How to Win the Fight Over Sarbanes-Oxley

Written by Eli Lehrer on Wednesday June 30, 2010

Relying on long-shot legal challenges won’t undo Sarbanes-Oxley's most burdensome provisions.

After five years of legal wrangling, the Supreme Court earlier this week upheld all substantive provisions of the Sarbanes-Oxley law. Even though the law, an overbearing, poorly drafted, government-knows-best monster, easily ranks among the worst portions of the entire United States code, it’s difficult to argue with the Court’s majority reasoning. In hoping that the law might somehow be defeated in the courts, the free-marketers that challenged it made a mistake.  Rather than trying for legal long-shots, it’s time to challenge the law’s burdensome core section.

Some background: in the wake of the Enron and Worldcom scandals, President Bush signed Sarbanes-Oxley into law in 2002. The single most important provision of the law, known as section 404, requires an independent audit of nearly every public company’s internal controls on financial reporting. Other provisions of the law stiffen already large penalties for outright fraud, require CEOs to personally sign off on financial statements, and make it much harder for companies to hide liabilities in “off balance sheet” entities like those that brought down Enron. To oversee the entire enterprise, Congress created the semi-independent Public Company Accounting Oversight Board (PCAOB—commonly pronounced “Peek-A-Boo.”)

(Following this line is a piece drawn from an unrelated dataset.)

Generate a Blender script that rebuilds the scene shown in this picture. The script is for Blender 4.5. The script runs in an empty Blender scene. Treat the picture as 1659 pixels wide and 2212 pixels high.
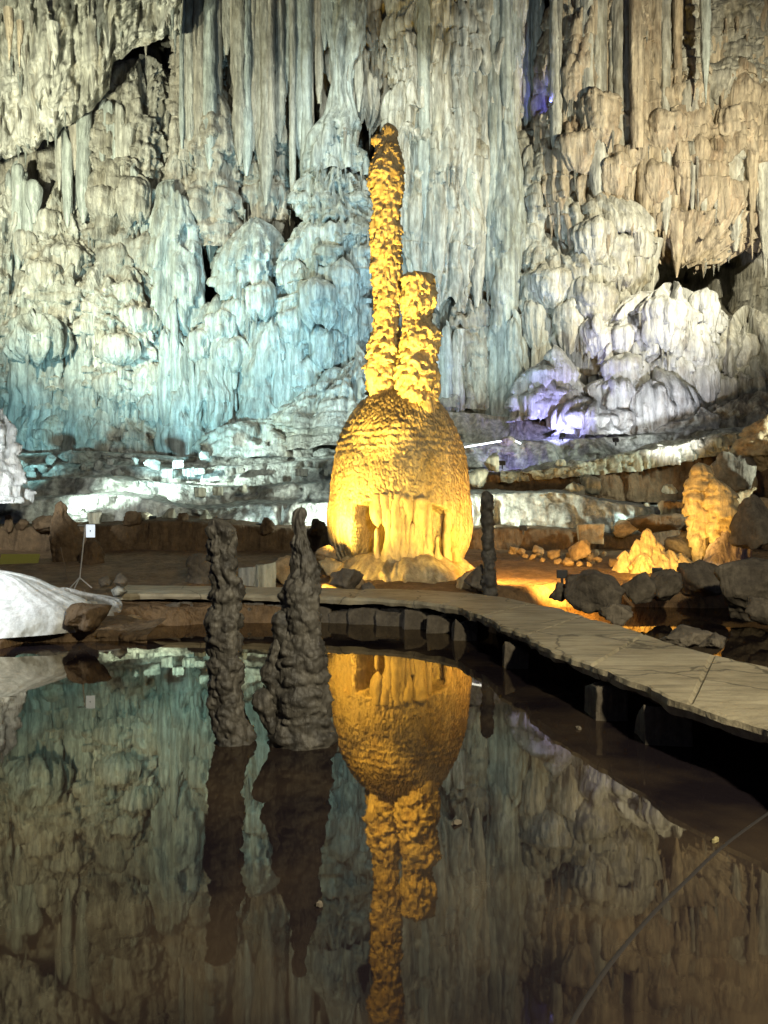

The Court ruled that the board’s ultimate lack of accountability to the President violated the constitution’s appointments’ clause—which lets the President appoint executive branch officials--and that members of PCAOB could be removed at will rather than only for cause. The entire Sarbanes-Oxley law, PCAOB and all, however, remained in force. Contrary to some fears given voice in the mainstream media this decision seems unlikely to impact governance overall.  Certain agencies for whom a degree of independence is desirable (the Federal Reserve Board, for example) already have insulation from momentary political whims. Even if it may become theoretically easier to dismiss them, likewise, administrative law judges and Congress would rightly raise a stink if their true independence were challenged.  Other agencies, whose members are appointed by the President, should be accountable to elected officials. In making a narrow based ruling on the meaning of the Constitution and the statute itself, the Court took the correct, narrow and restrained view of its own powers and left Congress’ handiwork intact.  Good enough.

But Sarbanes-Oxley is still a bad law. Yes, it has a few decent provisions—CEOs should have to sign off on their accounting statements and pre-SarbOx regulations made it too easy for public companies to hide things off-balance-sheet—but section 404 is a real problem.  For medium-sized companies thinking of going public, the marginal costs of Section 404 compliance drive them away from investors. For larger companies with many operating subsidiaries--conglomerates like GE and Berkshire-Hathaway in particular—the compliance costs simply impose an unnecessary burden since these firms very existence already depends on top-notch internal controls. (A firm with many distantly related moving parts can only realize synergies between them if it has these controls.) On the other hand, while large companies with simple structures like Wal-Mart may whine a bit about the law’s costs, ultimately, it amounts to a rounding error on their balance sheets.  Most big businesses really aren’t hurt by the law but certain types of enterprises are.

And this is bad enough.  There’s no point in calling for repeal of the law (many of its provisions are okay) but it’s time for a frontal attack on section 404’s mandates.  So long as they inform investors of their decision, there’s no real possibility of macroeconomic harm in letting smaller newly public firms simply opt out of section 404 altogether even if they’re somehow dishonest. Larger firms certainly need internal controls of some sort but many are so complex that outside auditors appear to impose costs with no benefits to investors. Firms that find it useful should be able to design their own audits and disclose their results outside of the specific federal guidelines. If government supervised internal control audits really are “the gold standard”, then companies that forgo them will, of course, face severe punishment in the markets.  There’s simply no reason to keep section 404 as it now exists.

It’s time for venture capitalists and firms with complex structures—the real losers under SarbOx—to make their case in public and explain how little good the law does.  Sarbanes Oxley needs serious changes. Court challenges won’t cut it. It’s time for a frontal, practical attack on the law’s worst provision.